Grant - Can I get your phone number? I was hopeful we could get together tonight so I could look at your piano.

Hi Grant,I hope you had a good night. Hey, I google searched you and found some YouTube this the piano you're selling? looks pretty nice and sounds good. Let me know if you're still interested and want to get together?Maybe we should meet?

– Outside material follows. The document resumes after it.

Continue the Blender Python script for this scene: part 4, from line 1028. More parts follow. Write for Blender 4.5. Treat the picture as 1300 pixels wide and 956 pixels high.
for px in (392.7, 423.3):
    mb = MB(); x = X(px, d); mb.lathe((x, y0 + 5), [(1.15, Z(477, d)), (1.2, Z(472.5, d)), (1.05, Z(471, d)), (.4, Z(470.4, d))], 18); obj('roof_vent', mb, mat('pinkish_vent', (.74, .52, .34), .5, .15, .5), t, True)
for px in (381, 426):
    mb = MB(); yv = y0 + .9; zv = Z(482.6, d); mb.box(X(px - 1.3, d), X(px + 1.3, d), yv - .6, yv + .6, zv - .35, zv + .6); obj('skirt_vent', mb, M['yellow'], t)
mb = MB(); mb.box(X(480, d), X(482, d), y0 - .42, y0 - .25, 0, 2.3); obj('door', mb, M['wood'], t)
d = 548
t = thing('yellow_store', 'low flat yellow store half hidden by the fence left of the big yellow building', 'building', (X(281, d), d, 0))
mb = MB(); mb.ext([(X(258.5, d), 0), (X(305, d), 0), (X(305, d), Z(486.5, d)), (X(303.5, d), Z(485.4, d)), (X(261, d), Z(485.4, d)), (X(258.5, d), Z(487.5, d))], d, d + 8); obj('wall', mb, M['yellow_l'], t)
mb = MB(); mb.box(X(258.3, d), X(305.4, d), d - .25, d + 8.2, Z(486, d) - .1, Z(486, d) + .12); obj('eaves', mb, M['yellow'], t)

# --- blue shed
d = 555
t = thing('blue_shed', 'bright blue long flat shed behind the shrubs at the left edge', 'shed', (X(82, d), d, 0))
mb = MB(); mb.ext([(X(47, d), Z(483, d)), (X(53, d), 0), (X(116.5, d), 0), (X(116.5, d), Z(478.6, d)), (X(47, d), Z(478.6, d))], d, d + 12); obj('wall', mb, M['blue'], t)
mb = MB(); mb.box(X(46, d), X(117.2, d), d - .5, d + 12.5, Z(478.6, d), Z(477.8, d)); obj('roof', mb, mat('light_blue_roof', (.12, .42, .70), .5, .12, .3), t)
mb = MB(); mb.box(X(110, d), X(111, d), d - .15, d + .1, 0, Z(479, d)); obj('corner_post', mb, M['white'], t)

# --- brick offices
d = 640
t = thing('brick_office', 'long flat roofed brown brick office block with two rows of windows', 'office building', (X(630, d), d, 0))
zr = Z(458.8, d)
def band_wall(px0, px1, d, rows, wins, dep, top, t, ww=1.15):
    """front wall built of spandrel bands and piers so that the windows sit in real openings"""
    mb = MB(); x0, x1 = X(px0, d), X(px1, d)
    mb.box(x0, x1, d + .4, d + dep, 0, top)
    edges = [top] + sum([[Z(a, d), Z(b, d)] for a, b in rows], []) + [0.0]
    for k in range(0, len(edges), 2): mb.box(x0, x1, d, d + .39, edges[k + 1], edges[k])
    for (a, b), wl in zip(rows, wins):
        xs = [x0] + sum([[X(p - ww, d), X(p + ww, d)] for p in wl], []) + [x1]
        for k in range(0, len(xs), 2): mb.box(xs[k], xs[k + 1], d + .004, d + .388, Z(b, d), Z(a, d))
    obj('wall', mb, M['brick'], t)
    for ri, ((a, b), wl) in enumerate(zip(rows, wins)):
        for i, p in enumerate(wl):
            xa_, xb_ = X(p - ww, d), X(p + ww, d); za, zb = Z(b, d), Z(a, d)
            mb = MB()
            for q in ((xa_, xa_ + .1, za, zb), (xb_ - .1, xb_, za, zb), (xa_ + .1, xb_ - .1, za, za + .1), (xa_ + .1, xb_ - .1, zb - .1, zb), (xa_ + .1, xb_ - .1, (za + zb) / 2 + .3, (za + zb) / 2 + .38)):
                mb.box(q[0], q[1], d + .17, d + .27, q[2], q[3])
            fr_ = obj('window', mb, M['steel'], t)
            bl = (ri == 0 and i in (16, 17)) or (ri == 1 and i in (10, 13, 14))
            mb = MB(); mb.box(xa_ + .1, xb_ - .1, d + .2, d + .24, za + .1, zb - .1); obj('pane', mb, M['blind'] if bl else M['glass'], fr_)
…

Now that I found him on You Tube, he was extra freaked out. Monday morning, I sent him this message:

Hi Grant, Did you have a good weekend? I waited for you to email me most the weekend. Kinda bummed you didn't. Maybe I should give you my phone number? Email me if you want it.I enjoyed watching your video's if that's you. I think so since I saw the piano. You should come give me a private performance sometime! Hee Hee.Well, I'm at work today. Just sitting here. What do you do? I bet it's something awesome and exciting. Not me, I simply work at a processing plant for deceased animals. They either pick up the dead ones off the street or various places. Nothing exciting.well, I found your myspace page too. I LOVE Dan Brown! We sound like we're so much alike! I spend a bit of that money this weekend at the uhh... "clubs"...hee hee {damn, those girls are expensive} so it'll take me some time to build up additional funds to get that piano off your hands. But hopefully we'll get a good load of animals this weekend from the heat {we get paid per animal processed}. But like I said, I've got other things. Talk to you soon. Tom AKA Fishi.

Well, Monday morning he was telling EVERYONE in the office about his new stalker and asking for advice. He was really worried that the person found his You Tube video’s, etc. He even considered calling the police! Finally, as he was telling me the whole story, I was laughing SO HARD that it was obvious it was me. He just stopped and asked, “Is this you?” When I couldn’t stop laughing, he had his answer. Most of the humor was witnessing his reaction, so this may not be too funny to the reader, but I suggest you doing this joke if you ever have the chance!